As the industry saw last year, cost increases, which have risen from something under £6 billion in 2003 to nearly £10 billion today, remain a big issue. This, for example, is the reason Shell gave for a second cull of North Sea staff and agency contractors, announced in March 2015. "To help secure Britain's future as a significant oil and gas producer, the industry also urgently needs to tackle the issue of rising costs," it said. Some 250 posts were cut in August 2014; "at least" that many would go this year from a total workforce of 2,400. In addition, the company has decided, in principle, to move to an even-time working shift rota, such as a three-week-on–three-week-off pattern.

However, Oil & Gas UK points out that reducing costs by 20% will only take the industry back to 2011 levels, so there is more work to be done. Its chief executive, Malcolm Webb, says: "Even at $110 per barrel, the ability of the industry to realise the full potential of the UK's oil and gas resource was hamstrung by escalating costs, an unsustainably heavy tax burden and inappropriate regulation. At current oil prices, we now see the consequences only too clearly. The industry recognises that its cost base is unsustainable. Cost and efficiency improvements of up to 40% are required to give this basin a viable future. This adjustment is now underway, but cost control alone is not the answer."

Oil & Gas UK says that efforts are needed not only to reduce costs but also to improve regulation and tax incentives to make the area more attractive to investors. It estimates £94 billion of investment is required to recover the 10 billion boe that is both sanctioned in company plans and unsanctioned potential opportunities.

Surely the investment environment will benefit from the actions of one oil and gas major at least, BP, which said in April that the North Sea is an "important" region for it, and that it expects to sustain a significant business here for the long term.


A new semi-submersible, Deepsea Aberdeen, has begun a seven-year drilling programme in oil and gas fields west of Shetland on the UK Continental Shelf, organised by the Schiehallion consortium of BP, Shell and oil and gas exploration company OMV. That field and the nearby Loyal field have produced nearly 400 million barrels of oil since production started in 1998. In July 2011, BP and partners announced their intention to invest around £3 billion to re-develop the Schiehallion and Loyal fields as part of the Quad 204 project to access the remaining estimated 450 million boe of resource still available and help extend production from the fields out to 2035 and beyond.

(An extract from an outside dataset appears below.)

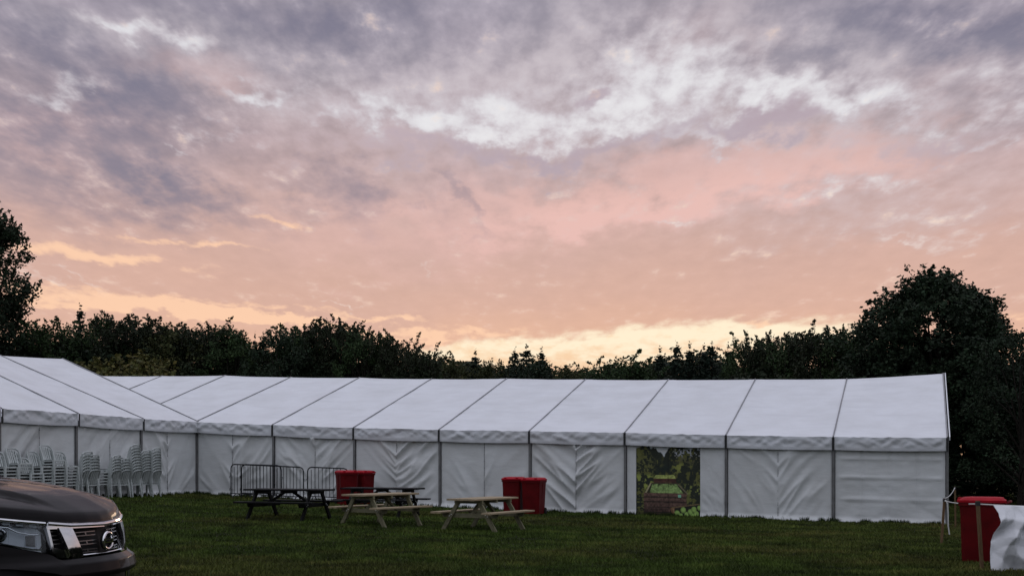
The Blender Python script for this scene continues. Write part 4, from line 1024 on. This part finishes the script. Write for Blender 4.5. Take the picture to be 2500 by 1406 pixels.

The development involves the installation of a new floating production, storage and offloading (FPSO) vessel – the Glen Lyon – due to arrive in the North Sea in 2016, together with a major upgrade and replacement of the subsea facilities. Production was suspended in 2013 to make way for Quad 204 subsea works.

Glen Lyon, which measures 270 m long by 52 m wide, will be able to process and export up to 130,000 barrels of oil a day and store up to 1 million barrels.

Operated by Odfjell Drilling, the Deepsea Aberdeen will initially drill two producer wells and one injector well on Loyal, before moving onto Schiehallion to continue its activities. Five wells are planned prior to first oil from Glen Lyon at the end of 2016.

- In January, gas and condensate production from the Total-operated West Franklin field in the UK North Sea began. The field is due to deliver production of 40,000 barrels equivalent a day gross when fully commissioned. With reservoir pressures in excess of 1,000 bar and temperatures in excess of 200 °C, the project has advanced the boundaries of existing high pressure, high temperature technical know-how in the industry. BG Group has a 14% stake in West Franklin; Total has 46.2%.

The Petrojarl Knarr floating production vessel began production in the Norwegian North Sea in March (Photo: BG Group)


- In March, the Petrojarl Knarr floating production, storage and offloading (FPSO) vessel had started production from the Knarr oil field in the North Sea, offshore of Norway. The FPSO is moored approximately 75 miles off the Norwegian coast and has a production capacity of 63,000 boe per day. The Knarr field, discovered in 2008, has estimated gross recoverable reserves of around 80 million boe with a production life of at least 10 years. New exploration drilling in the licence area is ongoing, in order to help extend the production life further. BG Group is the operator of the field, having a 45% working interest; other partners include Idemitsu Petroleum Norge (25%), Wintershall Norge (20%) and DEA Norge (10%).

- The installation of the modules that collectively constitute the Statoil Åsgard subsea gas compression system has commenced on the Åsgard field, one of the largest in Norwegian waters. Gas compression provides the driving force necessary to ensure a high gas flow and level of extraction. Innovative technology at a depth of 300 m will create 282 million extra barrels from the Åsgard field. A total of 22 modules will be installed and connected this summer. This is the first time Statoil has employed compression on the seabed, rather than on a platform; it claims that the technology represents a quantum leap in the level of extraction and operational life of a number of gas fields. Subsea processing, and gas compression in particular, is an important technology for developing fields in deep water and in exposed areas.

- Norway's Statoil recently signed a construction contract with Kvaerner and KBR for a utility platform and living quarters for 560 people on a new field, Johan Sverdrup, on the Norwegian continental shelf 100 miles west of Stavanger. It is scheduled to start up in 2019. At its peak, the field, discovered in 2011, will account for 25% of all Norwegian oil and gas production; it is one of the top five largest discoveries there. Statoil calls it "one of the most important industrial projects in Norway over the next 50 years". The ambition is a recovery rate of 70% of 1.4-2.4 billion boe. The Johan Sverdrup licencees are Statoil, Lundin Norway, Petoro, Det norske oljeselskap and Maersk Oil. The partners have recommended Statoil as operator for all field phases. First-phase investment is NOK117 billion (£9.8 billion).